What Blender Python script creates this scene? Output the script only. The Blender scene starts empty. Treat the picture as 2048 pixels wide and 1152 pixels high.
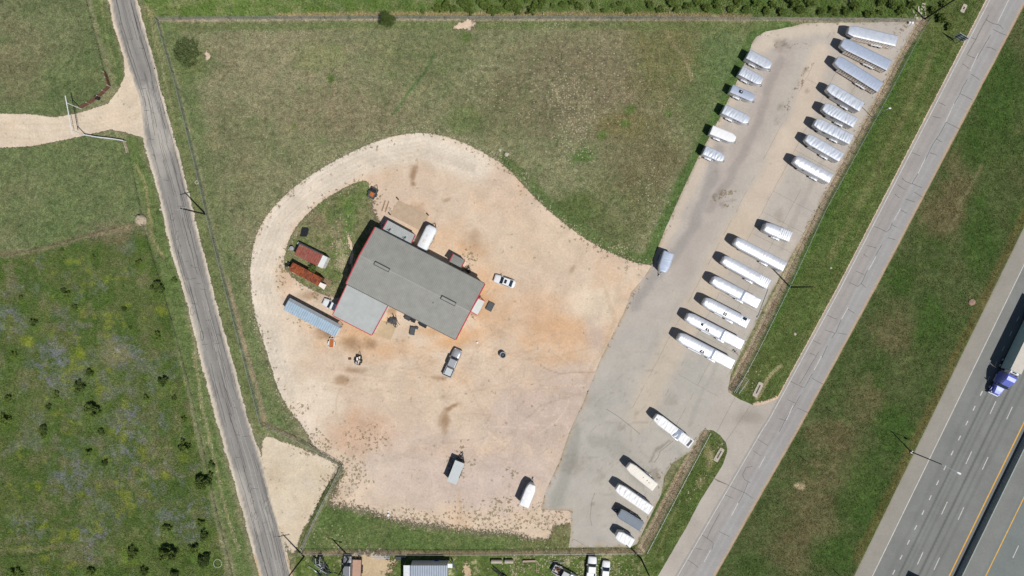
import bpy, math, random
import numpy as np
from mathutils import Vector, Matrix

# ---------------------------------------------------------------- camera, sky, sun
S = bpy.context.scene
CAM_H = 150.0
PXM = 9.2                                   # photograph pixels per metre on the ground
cam = bpy.data.cameras.new("Camera"); cam.sensor_width = 36.0; cam.lens = 36.0*PXM*CAM_H/2048.0
cam.clip_start = 1.0; cam.clip_end = 6000.0
camo = bpy.data.objects.new("Camera", cam); S.collection.objects.link(camo)
camo.location = (0, 0, CAM_H); camo.rotation_euler = (0, 0, 0); S.camera = camo
ELEV = math.radians(60.0)
SUN2D = Vector((0.69, -0.724)).normalized()  # horizontal direction towards the sun
sd = Vector((SUN2D.x*math.cos(ELEV), SUN2D.y*math.cos(ELEV), math.sin(ELEV)))
W = bpy.data.worlds.new("World"); S.world = W; W.use_nodes = True
nt = W.node_tree; bg = nt.nodes["Background"]; sky = nt.nodes.new("ShaderNodeTexSky")
sky.sky_type = 'NISHITA'; sky.sun_disc = False; sky.sun_elevation = ELEV
sky.sun_rotation = math.atan2(sd.x, sd.y)
sky.air_density = 1.0; sky.dust_density = 0.6
nt.links.new(sky.outputs[0], bg.inputs[0]); bg.inputs[1].default_value = 0.05
sl = bpy.data.lights.new("Sun", 'SUN'); sl.energy = 4.3; sl.angle = math.radians(0.5); sl.color = (1.0, 0.965, 0.91)
so = bpy.data.objects.new("Sun", sl); S.collection.objects.link(so)
so.rotation_euler = sd.to_track_quat('Z', 'Y').to_euler()
S.view_settings.view_transform = 'Standard'; S.view_settings.look = 'None'
S.view_settings.exposure = 0.0; S.view_settings.gamma = 1.0
KL = (1.33, 1.295, 1.22)                                    # radiance of a white sheet lying in this light

R = random.Random(7)
rng = np.random.default_rng(11)
COL = S.collection

def P(px, py, z=0.0):
    f = (CAM_H - z)/CAM_H/PXM
    return Vector(((px-1024)*f, (576-py)*f, z))

def lin1(c):
    c /= 255.0
    return c/12.92 if c <= 0.04045 else ((c+0.055)/1.055)**2.4
def alb(r, g, b):                            # albedo of a surface seen as this colour in full sun
    return tuple(min(0.85, lin1(v)/k) for v, k in zip((r, g, b), KL))
def albn(a):
    a = a/255.0
    return np.clip(np.where(a <= 0.04045, a/12.92, ((a+0.055)/1.055)**2.4)/np.array(KL), 0, 0.85)

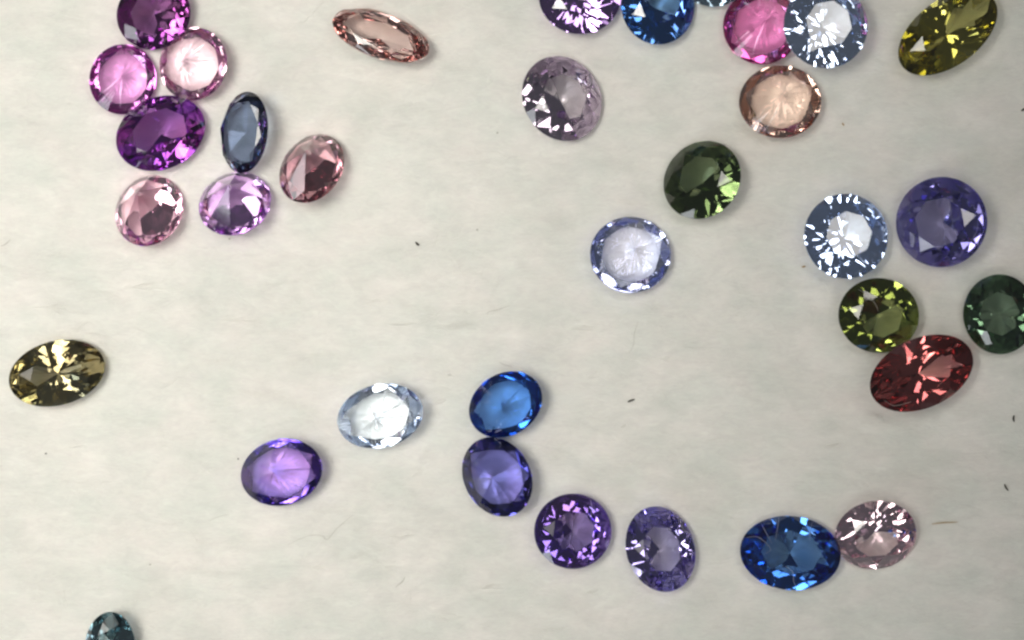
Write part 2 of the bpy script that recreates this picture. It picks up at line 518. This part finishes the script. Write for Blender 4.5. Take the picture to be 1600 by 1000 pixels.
rng = random.Random(11)
vs, fs = [], []
made = 0
while made < 5000:
    x, y = rng.uniform(-5.2, 5.2), rng.uniform(-3.4, 3.4)
    d = rng.gauss(0.16, 0.45)
    ln = rng.uniform(0.12, 0.55) if rng.random() < .85 else rng.uniform(0.6, 1.4)
    n = 6 if ln < .6 else 10
    curl = rng.gauss(0, 0.9 / n)
    lift = rng.uniform(0.0, 0.009)
    pts, ok = [], True
    for i in range(n):
        if inside_gem(x, y):
            ok = False
            break
        t = i / (n - 1)
        pts.append(Vector((x, y, ground_z(x, y) + 0.001 + lift * math.sin(math.pi * t))))
        x += math.cos(d) * ln / n
        y += math.sin(d) * ln / n
        d += curl + rng.gauss(0, 0.12)
    if not ok:
        continue
    made += 1
    tube(vs, fs, pts, rng.uniform(0.0003, 0.0007) if rng.random() < .96 else rng.uniform(0.0009, 0.0014))
# pale wisps where the nap has been brushed up
for (wx, wy, wl, wa) in ((585, 473, 22, 0), (715, 511, 75, 8), (915, 512, 50, 1), (640, 507, 60, -3), (925, 588, 22, 5), (975, 668, 12, 20),
                         (690, 628, 14, 12), (705, 586, 16, 4), (1375, 650, 30, 0), (500, 888, 22, 3), (560, 870, 30, 14), (500, 752, 30, 8),
                         (770, 918, 36, 8), (925, 926, 18, 22), (1040, 560, 24, 4), (700, 960, 30, -10), (860, 985, 36, -6), (330, 660, 26, 6),
                         (120, 700, 30, 2), (640, 840, 40, 3), (1300, 700, 40, 10), (230, 450, 60, 4), (90, 480, 70, 2), (380, 500, 60, 5)):
    for q in range(9):
        px, py = wx + rng.uniform(-.35, .35) * wl, wy + rng.gauss(0, 2.0)
        x, y, _ = P(px, py)
        d, ln = R(wa) + rng.gauss(0, 0.14), wl * U * rng.uniform(.5, 1.1)
        pts = []
        x -= math.cos(d) * ln / 2
        for i in range(7):
            pts.append(Vector((x, y, ground_z(x, y) + 0.002 + 0.007 * math.sin(math.pi * i / 6))))
            x += math.cos(d) * ln / 7
            y += math.sin(d) * ln / 7
            d += rng.gauss(0, 0.12)
        tube(vs, fs, pts, rng.uniform(0.0008, 0.0015))
me = bpy.data.meshes.new('cotton_fibres')
me.from_pydata(vs, [], fs)
me.materials.append(plain_mat('cotton_fibre', (0.93, 0.92, 0.88), 0.8, 0.35))
fib = bpy.data.objects.new('cotton_fibres', me)
C.objects.link(fib)
fib['kind'] = 'stuff'
fib['label'] = 'loose white cotton fibres matted over the sheet'

def top_z(x, y):
    zt = ground_z(x, y)
    for (cx, cyy, rr, tree) in GEM_BVH:
        if abs(x - cx) < rr and abs(y - cyy) < rr:
            h = tree.ray_cast(Vector((x, y, 3)), Vector((0, 0, -1)))
            if h[0] is not None:
                zt = max(zt, h[0].z)
    return zt

def strand(name, label, cat, group, pix, rad, mat, sides=5, lift=0.003):
    """a hair or lint thread through the given photo places, lying on whatever is there"""
    ctrl = [Vector((*P(px, py)[:2], 0)) for (px, py) in pix]
    pts = []
    for i in range(len(ctrl) - 1):
        p0, p1, p2, p3 = ctrl[max(i - 1, 0)], ctrl[i], ctrl[i + 1], ctrl[min(i + 2, len(ctrl) - 1)]
        for q in range(6):
            t = q / 6
            pts.append(0.5 * ((2 * p1) + (p2 - p0) * t + (2 * p0 - 5 * p1 + 4 * p2 - p3) * t * t + (3 * p1 - p0 - 3 * p2 + p3) * t ** 3))
    pts.append(ctrl[-1])
    zs = [top_z(p.x, p.y) for p in pts]
    for _ in range(3):
        zs = [max(zs[i], (zs[max(i - 1, 0)] + zs[min(i + 1, len(zs) - 1)]) / 2) for i in range(len(zs))]
    o_ = pts[0].copy(); o_.z = zs[0]
    pts = [Vector((p.x, p.y, z + rad + lift)) - o_ for p, z in zip(pts, zs)]
    v_, f_ = [], []
    tube(v_, f_, pts, rad, sides)
    me = bpy.data.meshes.new(name)
    me.from_pydata(v_, [], f_)
    me.materials.append(mat)
    o = bpy.data.objects.new(name, me)
    o.location = o_
    C.objects.link(o)
    o['label'], o['category'], o['group'] = label, cat, group
    return o

dark = plain_mat('dark_dirt', (0.06, 0.055, 0.045))
brown = plain_mat('brown_fibre', (0.42, 0.26, 0.09))
grey = plain_mat('grey_hair', (0.45, 0.44, 0.39))
lint = plain_mat('lint', (0.66, 0.65, 0.62), 0.8, 0.3)

SP = 'dark specks on the cotton'
strand('dirt_speck', 'tiny dark oval speck on open cotton near the upper middle', 'speck', SP, [(649, 378), (652, 381), (655, 383)], 0.0098, dark)
strand('dirt_speck', 'short dark sliver on the cotton right of the sapphire blue oval', 'speck', SP, [(981, 628), (986, 626), (992, 624)], 0.0082, dark)
strand('dirt_speck', 'upright dark speck on the cotton near the right edge below the red oval', 'speck', SP, [(1584, 649), (1583, 654), (1584, 659)], 0.0082, dark)
strand('dirt_speck', 'bent brown speck near the right edge above the golden fibre', 'speck', SP, [(1568, 756), (1570, 761), (1574, 766)], 0.0074, dark)
strand('dirt_speck', 'dark speck at the right edge level with the tan stone', 'speck', SP, [(1597, 173), (1602, 169)], 0.0082, dark)
strand('dirt_speck', 'faint dot on the cotton left of the lilac grey stone', 'speck', SP, [(776, 208), (778.5, 208)], 0.0082, grey)
strand('dirt_speck', 'dark dot just left of the violet and blue oval', 'speck', SP, [(371, 717), (373, 717)], 0.0074, dark)
strand('dirt_speck', 'small dark dot between the ice blue and olive green stones', 'speck', SP, [(1253, 417), (1259, 416)], 0.0066, brown)
strand('dirt_speck', 'grey dot on open cotton left of the pale periwinkle stone', 'speck', SP, [(744, 359), (747, 359)], 0.0074, grey)
strand('dirt_speck', 'tiny dot just under the light orchid stone', 'speck', SP, [(357, 373), (360, 373)], 0.0066, grey)
strand('dirt_speck', 'faint dot on the cotton below the smoky khaki oval', 'speck', SP, [(69, 709), (72, 709)], 0.0057, dark)
strand('dirt_speck', 'grey dot in the lower left, right of the dark teal stone', 'speck', SP, [(233, 882), (236, 882)], 0.0057, grey)
strand('dirt_speck', 'reddish brown grain beside the lower right rim of the tan stone', 'speck', SP, [(1316, 192), (1319, 196)], 0.0057, brown)
HR = 'loose hairs on the cotton'
strand('hair', 'golden brown fibre lying right of the pale pink brilliant', 'hair', HR, [(1454, 818), (1470, 816), (1495, 815)], 0.0042, brown)
strand('hair', 'long wavy grey hair below the violet and blue oval', 'hair', HR, [(450, 851), (480, 837), (503, 836), (512, 842), (528, 824), (552, 804)], 0.0016, grey)
strand('hair', 'short grey hair above the sapphire blue oval', 'hair', HR, [(780, 566), (788, 570), (799, 573)], 0.0019, grey)
strand('hair', 'curved grey hair near the left edge beside the pale pink stone', 'hair', HR, [(2, 385), (10, 381), (17, 374)], 0.0023, grey)
strand('hair', 'hooked grey hair in the open middle of the cotton', 'hair', HR, [(761, 492), (764, 487), (778, 484), (797, 477)], 0.0019, grey)
strand('hair', 'thin grey hair running down below the pale periwinkle stone', 'hair', HR, [(997, 502), (991, 522), (990, 538), (983, 552)], 0.0015, grey)
strand('hair', 'short dark grey hair at the bottom left of the purple round stone', 'hair', HR, [(618, 917), (628, 909), (633, 901)], 0.0023, grey)
strand('hair', 'faint grey hair below the violet and blue oval, nearest the bottom of it', 'hair', HR, [(326, 814), (340, 808), (358, 804)], 0.0015, grey)
LT = 'lint threads lying on stones'
strand('lint_thread', 'curved lint thread over the left end of the royal blue oval', 'lint', LT, [(1164, 838), (1180, 836), (1194, 846), (1200, 856), (1190, 862)], 0.0014, lint)
strand('lint_thread', 'lint thread running down the upper left of the royal blue oval', 'lint', LT, [(1188, 818), (1194, 830), (1202, 846)], 0.0013, lint)
strand('lint_thread', 'straight lint thread across the top of the royal blue oval', 'lint', LT, [(1215, 806), (1211, 824), (1207, 842)], 0.0013, lint)
strand('lint_thread', 'lint thread bending over the lower edge of the royal blue oval', 'lint', LT, [(1222, 880), (1234, 890), (1236, 905), (1246, 922)], 0.0013, lint)
strand('lint_thread', 'lint thread over the upper right of the royal blue oval', 'lint', LT, [(1266, 814), (1262, 828), (1260, 842)], 0.0012, lint)
strand('lint_thread', 'looped lint thread on the olive green stone', 'lint', LT, [(1336, 452), (1350, 462), (1362, 476), (1366, 486)], 0.0013, lint)
strand('lint_thread', 'lint thread across the left rim of the olive green stone', 'lint', LT, [(1308, 482), (1322, 484), (1336, 480), (1346, 468)], 0.0012, lint)
strand('lint_thread', 'lint thread on the upper right rim of the round purple stone', 'lint', LT, [(922, 778), (924, 792), (922, 806)], 0.0013, lint)
strand('lint_thread', 'curly lint thread on the upper right rim of the lavender oval', 'lint', LT, [(1048, 802), (1062, 812), (1066, 826), (1078, 832), (1082, 846)], 0.0013, lint)
strand('lint_thread', 'lint thread at the lower left end of the brick red oval', 'lint', LT, [(1374, 624), (1388, 632), (1402, 630), (1416, 626)], 0.0013, lint)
· · ·
What you will do - Only the lines from the top of the records through the line with "from mathutils import Vector, Matrix" belong in the copy; write them out exactly, leaving out pictures.

Task response -
What Blender Python script creates this scene? Output the script only. The Blender scene starts empty. Treat the picture as 2048 pixels wide and 1152 pixels high.
import bpy, math, random
import numpy as np
from mathutils import Vector, Matrix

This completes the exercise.